Most SONAR controls including: range, gain, frequency, and color palette are generally intuitive, but what is this Bias and Span thing? The Bias and Span control consists of two sliders on an intensity scale. The scale maps the intensity of the SONAR return to a color value for display, with the lowest amplitude (0) on the left and the highest on the right. The yellow slider bars at each end are cut off filters for the amplitude of the return signal.

The left slider removes any signal with an amplitude less than its setting. Its purpose it to remove low level background noise. To use it, move the slider all the way to the left and then back to the right until you start to notice changes in the image (which means you are cutting out real data, not noise). Once you notice the changes, slide it back a little bit to the left to restore the data.

The right slider cuts off any signal with an amplitude higher than its setting. You might ask why you want to cut off actual data? Well, you don't. But, what you do want to do is map the range of actual data to the full color spectrum, not just part of it. In the image above, you can see the right slider is set very low. This will cause any Sonar return above this point to be completely white and wash out the image. Early versions of the software defaulted to these settings, which had to be modified to attain a usable image. You want to move this slider to match the intensity of the highest return. To do this, move the slider all the way to the right and then move it back to the left. When you see white areas of the image start to appear larger, stop and move the slider back a little bit to the right.

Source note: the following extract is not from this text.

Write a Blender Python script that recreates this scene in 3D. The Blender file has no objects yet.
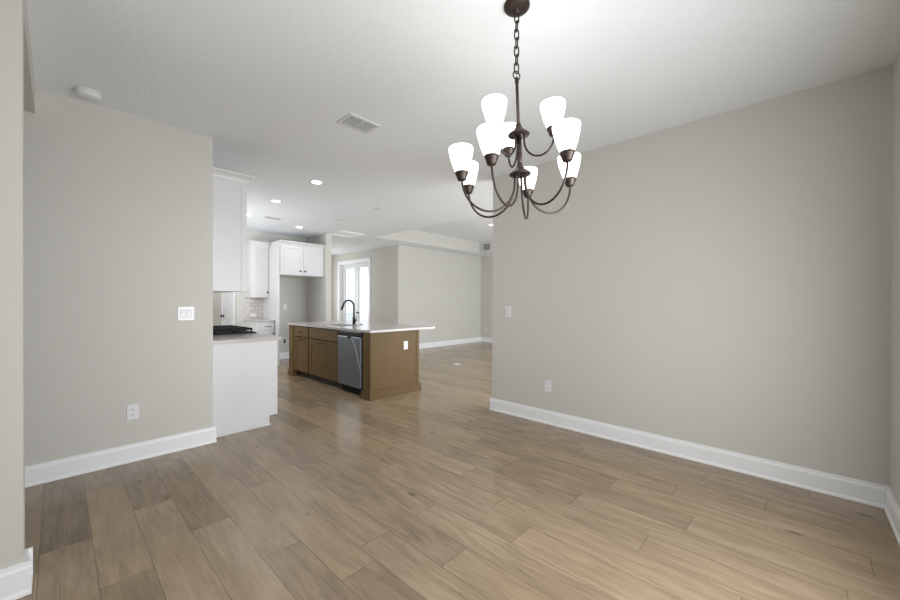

Now, you have removed any background noise and optimized the sound intesity range to the full color range. If the bars are too close together, you are cutting off low level data and replacing it with black, and cutting off high data and making the image more white, losing details on both ends. If the bars are too far apart, you are mapping the intensity to only part of the color scale, which will result in less apparent image resolution. In this case, rather than seeing colors from dark pink to white (say 0 - 255), you may only have data that maps from medium pink to light pink, so now instead of seeing the image with 256 colors, you are only seeing say 200 colors mapped and some of the finer detail will be lost.